I think it was the chaplain's housekeeper who showed us the Pilgrims' Bath—a place of weird suggestions. It is a stone outhouse hidden in trees, and containing a sunk stone tank, with stone steps going down into it. Here, in the bygone ages, the pilgrims washed themselves, or were washed, before entering the sacred precincts. The cistern was empty now, and there was no apparatus for taking water out of it. In those pre-hygienic days ... However, it was interesting to know that washing was done at all.
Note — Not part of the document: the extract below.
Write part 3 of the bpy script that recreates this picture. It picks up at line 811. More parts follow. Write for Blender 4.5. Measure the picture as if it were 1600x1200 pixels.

The Guest House looked the abode of peace. It takes in lady boarders, for the pecuniary benefit of the community—which, if it does not work for its living, must still be supported somehow—and how I would have loved to be one, if I had stayed in my groove! Even as it was, the sweet seclusion and simplicity and refinement of the life fascinated me intensely. But the Guest House is presided over by a "Guest Mistress," and liberty is the basis of peace, as of all forms of happiness—to me. She may be a darling, but I could not stand her now. The guests will all have to be women of the Church and not of the world, souls in steady grooves of tradition from which they have never been shaken out. To them, if they are tired, it should be an ideal place of rest. One thing I wish I had asked the sweet-maker: Are they allowed to worship in the nuns' chapel? Surely not, if we were not permitted even to look at it. In the priest's chapel, then? That seems too small, and I think I saw no seat for a congregation of more than two—his housekeeper and under maid. Perhaps the paying guests are sent to the parish church. But suppose the rector of Malling (I know nothing of him) should be an Evangelical? One thing is certain. They will have to go to church somewhere, and to go often.
For nearly a thousand years the tower of this old abbey has stood where it now stands, and who knows for how many years the Saxon church which laid its foundations stood there before it? As I looked up at its lofty broken crown, and down and around upon the structures beneath it, I thought how many things beside stone walls outlive their time and use and meaning.